What you should do: Read the listing below and copy out every line that holds "Measure".

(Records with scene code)
%%
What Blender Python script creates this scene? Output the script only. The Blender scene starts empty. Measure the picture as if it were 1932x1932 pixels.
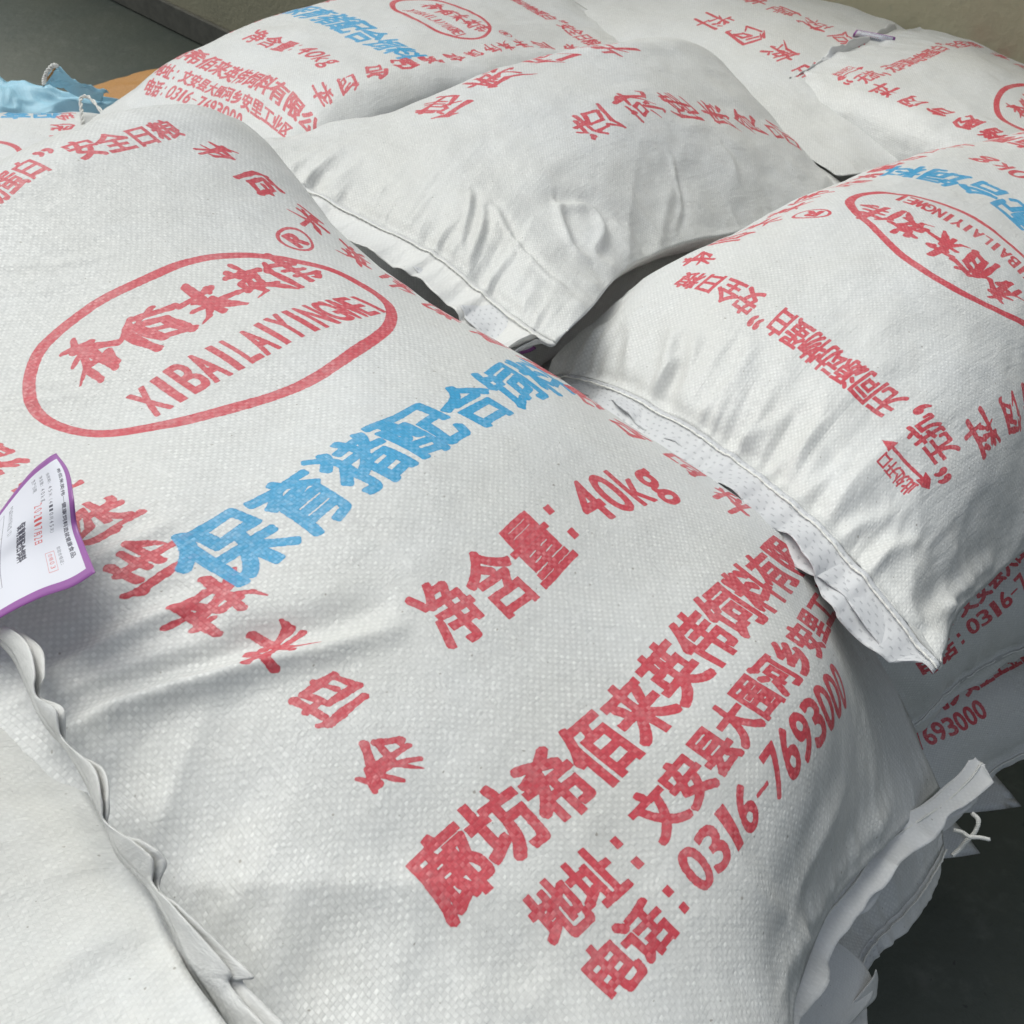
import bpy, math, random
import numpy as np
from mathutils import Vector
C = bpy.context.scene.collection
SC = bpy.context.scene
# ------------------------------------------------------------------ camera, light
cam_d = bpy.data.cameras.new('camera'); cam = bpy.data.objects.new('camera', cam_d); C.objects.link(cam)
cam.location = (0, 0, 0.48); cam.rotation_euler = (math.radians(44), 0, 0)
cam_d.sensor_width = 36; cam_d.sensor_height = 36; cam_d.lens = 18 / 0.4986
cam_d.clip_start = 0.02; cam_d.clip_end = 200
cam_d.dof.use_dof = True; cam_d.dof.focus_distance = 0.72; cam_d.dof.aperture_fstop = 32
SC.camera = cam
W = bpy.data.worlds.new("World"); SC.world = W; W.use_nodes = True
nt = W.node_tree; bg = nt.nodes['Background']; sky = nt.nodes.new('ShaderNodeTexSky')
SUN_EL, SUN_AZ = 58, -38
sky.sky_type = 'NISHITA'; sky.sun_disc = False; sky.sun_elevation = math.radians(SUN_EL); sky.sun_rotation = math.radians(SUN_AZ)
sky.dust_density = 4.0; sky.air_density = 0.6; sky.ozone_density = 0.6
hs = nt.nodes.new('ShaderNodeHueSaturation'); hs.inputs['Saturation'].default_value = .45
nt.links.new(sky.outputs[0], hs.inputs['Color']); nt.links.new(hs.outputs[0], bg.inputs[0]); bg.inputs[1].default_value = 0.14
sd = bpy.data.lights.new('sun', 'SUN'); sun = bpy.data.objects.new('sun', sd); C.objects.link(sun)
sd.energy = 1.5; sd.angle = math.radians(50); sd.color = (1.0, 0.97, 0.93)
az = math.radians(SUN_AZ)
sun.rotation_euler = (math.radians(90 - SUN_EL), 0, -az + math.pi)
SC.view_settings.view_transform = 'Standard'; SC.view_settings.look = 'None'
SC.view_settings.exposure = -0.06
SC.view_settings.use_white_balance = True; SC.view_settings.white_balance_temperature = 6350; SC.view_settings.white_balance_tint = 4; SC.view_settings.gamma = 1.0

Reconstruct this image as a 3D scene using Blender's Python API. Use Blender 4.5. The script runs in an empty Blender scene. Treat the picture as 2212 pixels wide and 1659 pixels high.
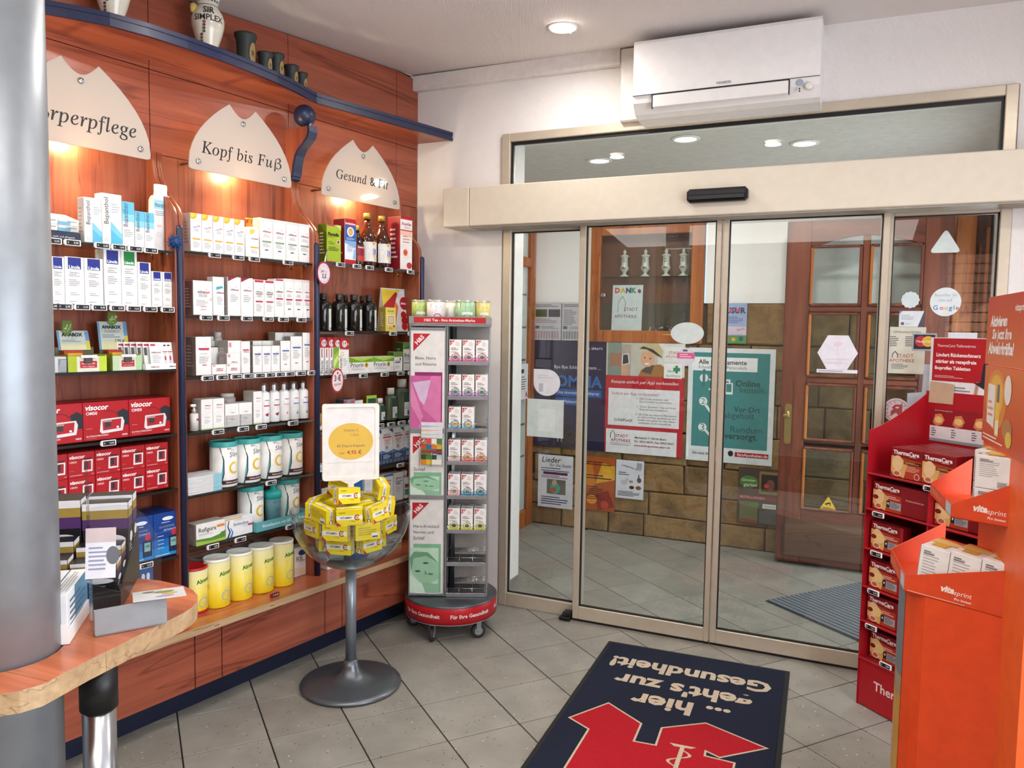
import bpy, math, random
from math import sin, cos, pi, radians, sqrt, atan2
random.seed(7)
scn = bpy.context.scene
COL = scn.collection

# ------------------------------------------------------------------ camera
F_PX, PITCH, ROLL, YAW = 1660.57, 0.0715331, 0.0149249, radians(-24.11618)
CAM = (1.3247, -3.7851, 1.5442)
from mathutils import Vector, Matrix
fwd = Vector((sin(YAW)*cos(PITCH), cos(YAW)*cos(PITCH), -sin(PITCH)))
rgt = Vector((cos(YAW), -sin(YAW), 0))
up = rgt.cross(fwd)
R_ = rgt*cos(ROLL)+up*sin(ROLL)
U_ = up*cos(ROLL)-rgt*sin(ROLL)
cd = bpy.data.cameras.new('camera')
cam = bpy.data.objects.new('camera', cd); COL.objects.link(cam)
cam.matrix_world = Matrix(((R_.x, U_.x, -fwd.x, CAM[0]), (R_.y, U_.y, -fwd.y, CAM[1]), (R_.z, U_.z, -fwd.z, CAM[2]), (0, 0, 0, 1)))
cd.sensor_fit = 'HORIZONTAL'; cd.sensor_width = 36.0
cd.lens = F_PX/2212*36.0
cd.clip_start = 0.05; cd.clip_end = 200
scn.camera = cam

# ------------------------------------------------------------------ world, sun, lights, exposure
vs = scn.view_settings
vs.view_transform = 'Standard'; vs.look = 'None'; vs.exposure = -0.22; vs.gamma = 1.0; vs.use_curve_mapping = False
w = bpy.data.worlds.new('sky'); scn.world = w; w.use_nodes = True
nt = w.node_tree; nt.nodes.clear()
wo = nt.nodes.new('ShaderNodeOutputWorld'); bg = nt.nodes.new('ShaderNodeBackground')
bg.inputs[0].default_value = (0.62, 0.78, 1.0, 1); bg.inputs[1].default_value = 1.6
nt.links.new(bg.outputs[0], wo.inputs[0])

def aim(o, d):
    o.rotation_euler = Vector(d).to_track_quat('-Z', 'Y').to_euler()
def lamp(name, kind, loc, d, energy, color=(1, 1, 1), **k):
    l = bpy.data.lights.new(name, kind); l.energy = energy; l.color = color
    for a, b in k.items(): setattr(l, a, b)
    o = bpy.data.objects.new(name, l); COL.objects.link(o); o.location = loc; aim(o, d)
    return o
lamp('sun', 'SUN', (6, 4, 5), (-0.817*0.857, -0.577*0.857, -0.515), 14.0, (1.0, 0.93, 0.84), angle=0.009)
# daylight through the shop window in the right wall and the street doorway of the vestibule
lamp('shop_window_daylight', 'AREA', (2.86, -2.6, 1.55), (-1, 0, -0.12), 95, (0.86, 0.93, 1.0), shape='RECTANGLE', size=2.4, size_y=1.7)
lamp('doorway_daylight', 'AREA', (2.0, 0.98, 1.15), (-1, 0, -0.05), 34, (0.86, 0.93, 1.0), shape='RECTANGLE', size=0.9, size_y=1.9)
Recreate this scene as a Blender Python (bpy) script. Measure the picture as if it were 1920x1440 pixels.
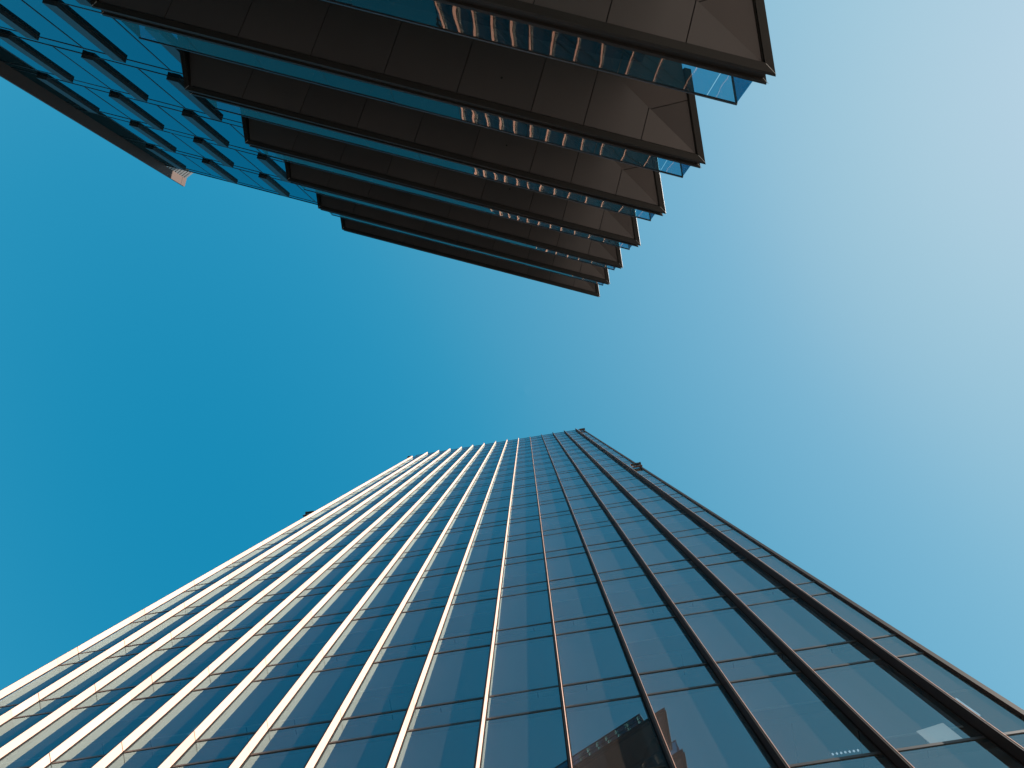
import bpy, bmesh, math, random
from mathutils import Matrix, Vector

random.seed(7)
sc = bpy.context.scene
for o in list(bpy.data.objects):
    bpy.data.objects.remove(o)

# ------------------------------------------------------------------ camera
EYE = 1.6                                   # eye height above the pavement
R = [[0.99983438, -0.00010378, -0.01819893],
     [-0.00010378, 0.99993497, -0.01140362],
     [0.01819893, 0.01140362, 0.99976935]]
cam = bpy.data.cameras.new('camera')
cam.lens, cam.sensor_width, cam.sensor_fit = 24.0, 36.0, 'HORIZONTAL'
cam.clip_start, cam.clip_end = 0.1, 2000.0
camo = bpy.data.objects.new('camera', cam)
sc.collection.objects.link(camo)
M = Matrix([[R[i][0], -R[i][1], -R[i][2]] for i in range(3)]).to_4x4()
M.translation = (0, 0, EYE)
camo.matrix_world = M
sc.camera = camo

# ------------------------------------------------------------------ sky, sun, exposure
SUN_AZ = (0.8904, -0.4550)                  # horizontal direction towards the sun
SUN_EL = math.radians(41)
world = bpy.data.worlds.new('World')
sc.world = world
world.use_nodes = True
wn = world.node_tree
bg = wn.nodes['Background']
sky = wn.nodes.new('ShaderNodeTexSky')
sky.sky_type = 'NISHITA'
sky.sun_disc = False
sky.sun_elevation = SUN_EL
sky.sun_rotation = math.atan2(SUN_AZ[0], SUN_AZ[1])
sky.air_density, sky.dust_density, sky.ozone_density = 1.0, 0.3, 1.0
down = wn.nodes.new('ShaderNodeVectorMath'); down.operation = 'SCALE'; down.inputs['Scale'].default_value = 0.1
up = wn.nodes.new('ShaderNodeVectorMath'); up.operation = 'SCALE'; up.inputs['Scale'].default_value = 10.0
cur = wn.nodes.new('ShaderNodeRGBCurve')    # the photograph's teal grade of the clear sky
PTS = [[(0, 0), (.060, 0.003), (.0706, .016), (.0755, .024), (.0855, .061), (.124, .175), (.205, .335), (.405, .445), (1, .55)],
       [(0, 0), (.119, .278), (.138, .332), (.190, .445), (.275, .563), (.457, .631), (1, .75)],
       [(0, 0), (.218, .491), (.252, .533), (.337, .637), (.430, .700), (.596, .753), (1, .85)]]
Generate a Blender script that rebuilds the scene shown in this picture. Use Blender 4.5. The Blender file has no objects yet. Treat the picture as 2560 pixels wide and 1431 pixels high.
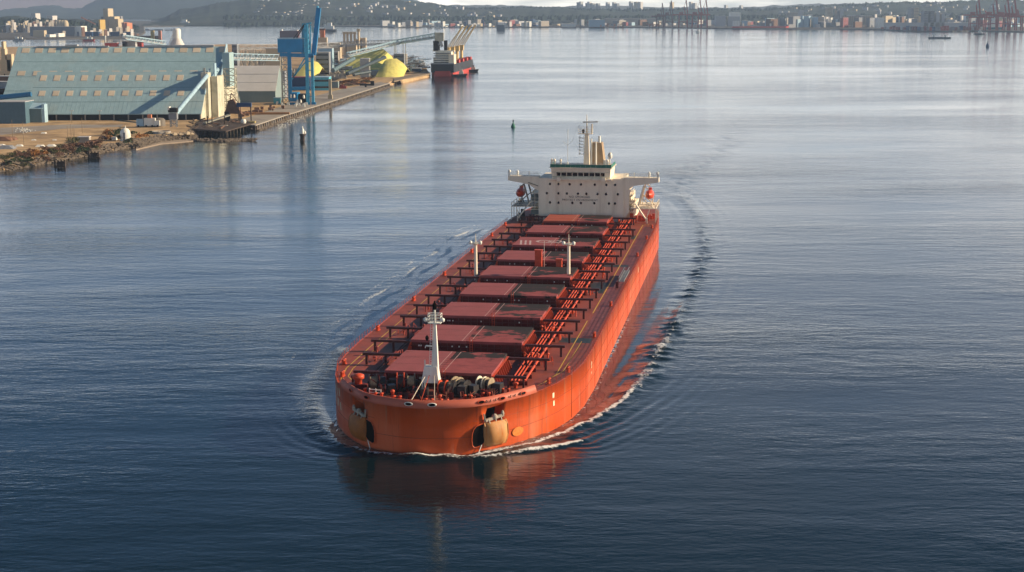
%%
Written answer:
What Blender Python script creates this scene? Output the script only. The Blender scene starts empty. Measure the picture as if it were 1932x1932 pixels.
Recreate this scene as a Blender Python (bpy) script. Measure the picture as if it were 1920x1440 pixels.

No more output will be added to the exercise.